Retype all of the data exactly as given.
:: Raw data
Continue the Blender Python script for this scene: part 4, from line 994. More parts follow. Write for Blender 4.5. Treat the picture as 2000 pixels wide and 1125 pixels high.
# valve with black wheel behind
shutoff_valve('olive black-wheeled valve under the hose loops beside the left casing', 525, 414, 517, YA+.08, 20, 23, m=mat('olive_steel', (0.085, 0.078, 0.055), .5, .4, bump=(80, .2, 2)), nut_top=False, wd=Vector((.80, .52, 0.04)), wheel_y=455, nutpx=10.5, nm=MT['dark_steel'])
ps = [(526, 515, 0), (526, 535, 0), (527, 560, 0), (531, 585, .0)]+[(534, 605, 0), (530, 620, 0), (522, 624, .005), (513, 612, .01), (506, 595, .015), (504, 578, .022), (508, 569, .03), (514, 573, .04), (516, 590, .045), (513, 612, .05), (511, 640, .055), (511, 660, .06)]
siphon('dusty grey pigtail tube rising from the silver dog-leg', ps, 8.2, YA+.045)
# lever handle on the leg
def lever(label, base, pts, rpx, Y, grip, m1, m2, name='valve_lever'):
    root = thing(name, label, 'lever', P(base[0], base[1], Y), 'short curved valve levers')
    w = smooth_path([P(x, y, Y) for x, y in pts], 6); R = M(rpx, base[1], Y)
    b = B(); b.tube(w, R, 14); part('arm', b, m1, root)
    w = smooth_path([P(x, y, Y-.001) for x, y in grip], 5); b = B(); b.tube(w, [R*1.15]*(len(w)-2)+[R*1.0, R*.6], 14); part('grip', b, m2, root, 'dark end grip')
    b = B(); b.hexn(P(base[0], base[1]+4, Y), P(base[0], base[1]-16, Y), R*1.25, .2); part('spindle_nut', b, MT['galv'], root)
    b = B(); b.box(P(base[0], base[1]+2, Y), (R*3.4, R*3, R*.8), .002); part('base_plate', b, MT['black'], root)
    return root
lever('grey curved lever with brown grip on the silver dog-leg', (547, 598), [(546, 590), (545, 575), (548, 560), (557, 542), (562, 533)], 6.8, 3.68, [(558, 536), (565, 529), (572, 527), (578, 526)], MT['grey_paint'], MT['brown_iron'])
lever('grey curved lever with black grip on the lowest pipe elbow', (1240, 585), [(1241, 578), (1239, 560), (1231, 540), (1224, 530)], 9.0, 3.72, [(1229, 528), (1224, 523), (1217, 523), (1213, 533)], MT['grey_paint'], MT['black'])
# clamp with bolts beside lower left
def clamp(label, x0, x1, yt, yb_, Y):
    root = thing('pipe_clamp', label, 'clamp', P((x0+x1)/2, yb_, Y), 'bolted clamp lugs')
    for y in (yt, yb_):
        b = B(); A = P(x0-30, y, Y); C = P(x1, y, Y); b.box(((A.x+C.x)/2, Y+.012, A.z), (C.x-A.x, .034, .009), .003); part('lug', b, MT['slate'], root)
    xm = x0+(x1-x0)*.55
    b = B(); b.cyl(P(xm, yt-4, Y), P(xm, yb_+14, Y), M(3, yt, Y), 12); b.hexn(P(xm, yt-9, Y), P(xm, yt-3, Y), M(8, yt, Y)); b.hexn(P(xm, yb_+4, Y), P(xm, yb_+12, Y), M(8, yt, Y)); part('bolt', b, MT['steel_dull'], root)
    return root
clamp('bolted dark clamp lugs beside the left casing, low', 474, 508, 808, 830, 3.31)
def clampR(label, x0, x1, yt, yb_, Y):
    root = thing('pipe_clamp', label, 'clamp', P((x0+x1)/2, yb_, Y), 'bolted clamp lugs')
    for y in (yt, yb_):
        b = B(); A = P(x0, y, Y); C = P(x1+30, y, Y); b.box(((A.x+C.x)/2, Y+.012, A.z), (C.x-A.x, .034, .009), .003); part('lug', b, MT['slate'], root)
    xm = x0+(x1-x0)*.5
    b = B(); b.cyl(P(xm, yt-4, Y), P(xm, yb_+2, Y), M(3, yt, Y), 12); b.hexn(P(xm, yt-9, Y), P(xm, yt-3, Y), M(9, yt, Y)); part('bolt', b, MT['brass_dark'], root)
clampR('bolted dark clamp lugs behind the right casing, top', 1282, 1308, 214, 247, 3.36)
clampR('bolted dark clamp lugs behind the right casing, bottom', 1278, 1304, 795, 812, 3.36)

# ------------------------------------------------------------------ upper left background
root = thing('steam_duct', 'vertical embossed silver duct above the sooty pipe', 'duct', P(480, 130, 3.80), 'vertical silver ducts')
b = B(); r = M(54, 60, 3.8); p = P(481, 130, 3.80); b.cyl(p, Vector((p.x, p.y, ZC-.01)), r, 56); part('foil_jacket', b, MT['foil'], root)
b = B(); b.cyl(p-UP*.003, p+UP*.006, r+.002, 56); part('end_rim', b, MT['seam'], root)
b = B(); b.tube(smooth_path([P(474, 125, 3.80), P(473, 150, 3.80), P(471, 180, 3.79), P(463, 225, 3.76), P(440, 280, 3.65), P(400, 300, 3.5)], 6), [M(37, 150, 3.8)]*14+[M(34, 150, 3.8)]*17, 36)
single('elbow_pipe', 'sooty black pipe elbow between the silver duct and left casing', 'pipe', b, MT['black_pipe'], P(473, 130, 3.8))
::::
Output for this exercise:
Continue the Blender Python script for this scene: part 4, from line 994. More parts follow. Write for Blender 4.5. Treat the picture as 2000 pixels wide and 1125 pixels high.
# valve with black wheel behind
shutoff_valve('olive black-wheeled valve under the hose loops beside the left casing', 525, 414, 517, YA+.08, 20, 23, m=mat('olive_steel', (0.085, 0.078, 0.055), .5, .4, bump=(80, .2, 2)), nut_top=False, wd=Vector((.80, .52, 0.04)), wheel_y=455, nutpx=10.5, nm=MT['dark_steel'])
ps = [(526, 515, 0), (526, 535, 0), (527, 560, 0), (531, 585, .0)]+[(534, 605, 0), (530, 620, 0), (522, 624, .005), (513, 612, .01), (506, 595, .015), (504, 578, .022), (508, 569, .03), (514, 573, .04), (516, 590, .045), (513, 612, .05), (511, 640, .055), (511, 660, .06)]
siphon('dusty grey pigtail tube rising from the silver dog-leg', ps, 8.2, YA+.045)
# lever handle on the leg
def lever(label, base, pts, rpx, Y, grip, m1, m2, name='valve_lever'):
    root = thing(name, label, 'lever', P(base[0], base[1], Y), 'short curved valve levers')
    w = smooth_path([P(x, y, Y) for x, y in pts], 6); R = M(rpx, base[1], Y)
    b = B(); b.tube(w, R, 14); part('arm', b, m1, root)
    w = smooth_path([P(x, y, Y-.001) for x, y in grip], 5); b = B(); b.tube(w, [R*1.15]*(len(w)-2)+[R*1.0, R*.6], 14); part('grip', b, m2, root, 'dark end grip')
    b = B(); b.hexn(P(base[0], base[1]+4, Y), P(base[0], base[1]-16, Y), R*1.25, .2); part('spindle_nut', b, MT['galv'], root)
    b = B(); b.box(P(base[0], base[1]+2, Y), (R*3.4, R*3, R*.8), .002); part('base_plate', b, MT['black'], root)
    return root
lever('grey curved lever with brown grip on the silver dog-leg', (547, 598), [(546, 590), (545, 575), (548, 560), (557, 542), (562, 533)], 6.8, 3.68, [(558, 536), (565, 529), (572, 527), (578, 526)], MT['grey_paint'], MT['brown_iron'])
lever('grey curved lever with black grip on the lowest pipe elbow', (1240, 585), [(1241, 578), (1239, 560), (1231, 540), (1224, 530)], 9.0, 3.72, [(1229, 528), (1224, 523), (1217, 523), (1213, 533)], MT['grey_paint'], MT['black'])
# clamp with bolts beside lower left
def clamp(label, x0, x1, yt, yb_, Y):
    root = thing('pipe_clamp', label, 'clamp', P((x0+x1)/2, yb_, Y), 'bolted clamp lugs')
    for y in (yt, yb_):
        b = B(); A = P(x0-30, y, Y); C = P(x1, y, Y); b.box(((A.x+C.x)/2, Y+.012, A.z), (C.x-A.x, .034, .009), .003); part('lug', b, MT['slate'], root)
    xm = x0+(x1-x0)*.55
    b = B(); b.cyl(P(xm, yt-4, Y), P(xm, yb_+14, Y), M(3, yt, Y), 12); b.hexn(P(xm, yt-9, Y), P(xm, yt-3, Y), M(8, yt, Y)); b.hexn(P(xm, yb_+4, Y), P(xm, yb_+12, Y), M(8, yt, Y)); part('bolt', b, MT['steel_dull'], root)
    return root
clamp('bolted dark clamp lugs beside the left casing, low', 474, 508, 808, 830, 3.31)
def clampR(label, x0, x1, yt, yb_, Y):
    root = thing('pipe_clamp', label, 'clamp', P((x0+x1)/2, yb_, Y), 'bolted clamp lugs')
    for y in (yt, yb_):
        b = B(); A = P(x0, y, Y); C = P(x1+30, y, Y); b.box(((A.x+C.x)/2, Y+.012, A.z), (C.x-A.x, .034, .009), .003); part('lug', b, MT['slate'], root)
    xm = x0+(x1-x0)*.5
    b = B(); b.cyl(P(xm, yt-4, Y), P(xm, yb_+2, Y), M(3, yt, Y), 12); b.hexn(P(xm, yt-9, Y), P(xm, yt-3, Y), M(9, yt, Y)); part('bolt', b, MT['brass_dark'], root)
clampR('bolted dark clamp lugs behind the right casing, top', 1282, 1308, 214, 247, 3.36)
clampR('bolted dark clamp lugs behind the right casing, bottom', 1278, 1304, 795, 812, 3.36)

# ------------------------------------------------------------------ upper left background
root = thing('steam_duct', 'vertical embossed silver duct above the sooty pipe', 'duct', P(480, 130, 3.80), 'vertical silver ducts')
b = B(); r = M(54, 60, 3.8); p = P(481, 130, 3.80); b.cyl(p, Vector((p.x, p.y, ZC-.01)), r, 56); part('foil_jacket', b, MT['foil'], root)
b = B(); b.cyl(p-UP*.003, p+UP*.006, r+.002, 56); part('end_rim', b, MT['seam'], root)
b = B(); b.tube(smooth_path([P(474, 125, 3.80), P(473, 150, 3.80), P(471, 180, 3.79), P(463, 225, 3.76), P(440, 280, 3.65), P(400, 300, 3.5)], 6), [M(37, 150, 3.8)]*14+[M(34, 150, 3.8)]*17, 36)
single('elbow_pipe', 'sooty black pipe elbow between the silver duct and left casing', 'pipe', b, MT['black_pipe'], P(473, 130, 3.8))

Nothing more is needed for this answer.